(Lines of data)

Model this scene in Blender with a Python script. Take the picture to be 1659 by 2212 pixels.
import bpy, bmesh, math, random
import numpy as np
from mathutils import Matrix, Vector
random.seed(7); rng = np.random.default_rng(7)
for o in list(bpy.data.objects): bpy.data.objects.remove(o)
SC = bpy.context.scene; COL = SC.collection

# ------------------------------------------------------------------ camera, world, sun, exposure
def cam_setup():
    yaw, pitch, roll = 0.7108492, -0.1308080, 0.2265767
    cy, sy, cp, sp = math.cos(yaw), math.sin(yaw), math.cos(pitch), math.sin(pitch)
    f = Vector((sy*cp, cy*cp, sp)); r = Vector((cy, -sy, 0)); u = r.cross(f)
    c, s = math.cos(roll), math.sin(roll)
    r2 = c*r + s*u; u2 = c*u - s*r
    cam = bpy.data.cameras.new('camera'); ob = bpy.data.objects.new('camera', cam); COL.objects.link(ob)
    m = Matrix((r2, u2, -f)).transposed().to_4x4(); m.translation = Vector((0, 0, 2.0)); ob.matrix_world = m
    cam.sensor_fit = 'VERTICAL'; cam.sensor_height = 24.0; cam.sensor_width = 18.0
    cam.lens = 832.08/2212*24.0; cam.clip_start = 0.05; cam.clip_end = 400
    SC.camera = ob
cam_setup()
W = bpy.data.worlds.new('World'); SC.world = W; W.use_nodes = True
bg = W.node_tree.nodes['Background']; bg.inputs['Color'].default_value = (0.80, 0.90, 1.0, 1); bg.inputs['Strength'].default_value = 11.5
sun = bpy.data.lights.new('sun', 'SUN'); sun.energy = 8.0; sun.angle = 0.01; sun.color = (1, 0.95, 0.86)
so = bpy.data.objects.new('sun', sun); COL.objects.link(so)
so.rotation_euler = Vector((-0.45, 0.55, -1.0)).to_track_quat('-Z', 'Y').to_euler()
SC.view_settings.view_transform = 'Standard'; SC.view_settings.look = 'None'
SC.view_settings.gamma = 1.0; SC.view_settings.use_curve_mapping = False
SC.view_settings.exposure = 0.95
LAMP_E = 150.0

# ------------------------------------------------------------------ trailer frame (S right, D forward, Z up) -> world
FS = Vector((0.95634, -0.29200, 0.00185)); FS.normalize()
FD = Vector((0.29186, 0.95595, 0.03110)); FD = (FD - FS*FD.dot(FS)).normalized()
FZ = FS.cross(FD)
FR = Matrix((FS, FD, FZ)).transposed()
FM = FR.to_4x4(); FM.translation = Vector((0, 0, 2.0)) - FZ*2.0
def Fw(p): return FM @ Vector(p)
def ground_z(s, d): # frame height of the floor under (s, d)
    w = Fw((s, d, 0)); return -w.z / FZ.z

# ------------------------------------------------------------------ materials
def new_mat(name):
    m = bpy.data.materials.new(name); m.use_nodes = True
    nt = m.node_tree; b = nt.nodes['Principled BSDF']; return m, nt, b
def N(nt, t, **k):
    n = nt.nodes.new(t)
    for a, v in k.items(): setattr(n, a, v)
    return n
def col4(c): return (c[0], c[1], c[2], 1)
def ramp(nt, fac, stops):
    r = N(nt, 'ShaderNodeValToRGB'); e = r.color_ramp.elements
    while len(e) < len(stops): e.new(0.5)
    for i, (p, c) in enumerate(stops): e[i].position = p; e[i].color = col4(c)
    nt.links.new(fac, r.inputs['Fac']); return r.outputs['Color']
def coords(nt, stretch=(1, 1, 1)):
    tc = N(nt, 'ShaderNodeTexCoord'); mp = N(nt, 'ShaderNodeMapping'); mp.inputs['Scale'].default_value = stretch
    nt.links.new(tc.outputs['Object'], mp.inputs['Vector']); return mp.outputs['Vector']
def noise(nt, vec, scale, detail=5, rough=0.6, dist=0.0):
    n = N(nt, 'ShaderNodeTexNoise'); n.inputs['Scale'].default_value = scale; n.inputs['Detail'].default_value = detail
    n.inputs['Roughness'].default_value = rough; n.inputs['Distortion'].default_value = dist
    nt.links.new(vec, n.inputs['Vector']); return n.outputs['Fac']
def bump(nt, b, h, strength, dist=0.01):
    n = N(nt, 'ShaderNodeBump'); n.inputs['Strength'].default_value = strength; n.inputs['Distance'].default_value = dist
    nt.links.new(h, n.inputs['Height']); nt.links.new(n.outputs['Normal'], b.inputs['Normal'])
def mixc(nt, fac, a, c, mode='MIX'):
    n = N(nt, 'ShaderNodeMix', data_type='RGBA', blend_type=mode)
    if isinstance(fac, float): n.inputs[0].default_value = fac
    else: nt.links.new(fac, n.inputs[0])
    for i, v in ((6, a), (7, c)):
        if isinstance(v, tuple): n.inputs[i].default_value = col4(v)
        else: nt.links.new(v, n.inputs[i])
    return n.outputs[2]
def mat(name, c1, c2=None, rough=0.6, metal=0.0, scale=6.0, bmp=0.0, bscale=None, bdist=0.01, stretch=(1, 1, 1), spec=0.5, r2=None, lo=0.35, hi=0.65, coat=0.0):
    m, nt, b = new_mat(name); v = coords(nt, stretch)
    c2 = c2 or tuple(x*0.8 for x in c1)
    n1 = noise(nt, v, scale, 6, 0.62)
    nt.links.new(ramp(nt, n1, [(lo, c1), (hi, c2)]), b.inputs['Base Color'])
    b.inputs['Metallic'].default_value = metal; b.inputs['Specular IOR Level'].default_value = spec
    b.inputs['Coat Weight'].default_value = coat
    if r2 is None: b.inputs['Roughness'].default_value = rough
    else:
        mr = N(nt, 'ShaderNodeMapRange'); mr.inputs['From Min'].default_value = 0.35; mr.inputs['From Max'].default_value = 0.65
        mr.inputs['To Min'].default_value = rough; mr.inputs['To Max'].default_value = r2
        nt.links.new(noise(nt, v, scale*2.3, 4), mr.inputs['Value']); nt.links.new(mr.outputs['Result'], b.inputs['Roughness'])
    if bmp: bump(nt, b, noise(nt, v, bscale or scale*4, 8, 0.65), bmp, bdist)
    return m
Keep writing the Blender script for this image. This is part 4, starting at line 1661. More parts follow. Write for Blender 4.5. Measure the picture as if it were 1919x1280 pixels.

__Written task__. Show every line that contains the word "script".

__Result of this exercise__.
Model this scene in Blender with a Python script. Take the picture to be 1659 by 2212 pixels.
Keep writing the Blender script for this image. This is part 4, starting at line 1661. More parts follow. Write for Blender 4.5. Measure the picture as if it were 1919x1280 pixels.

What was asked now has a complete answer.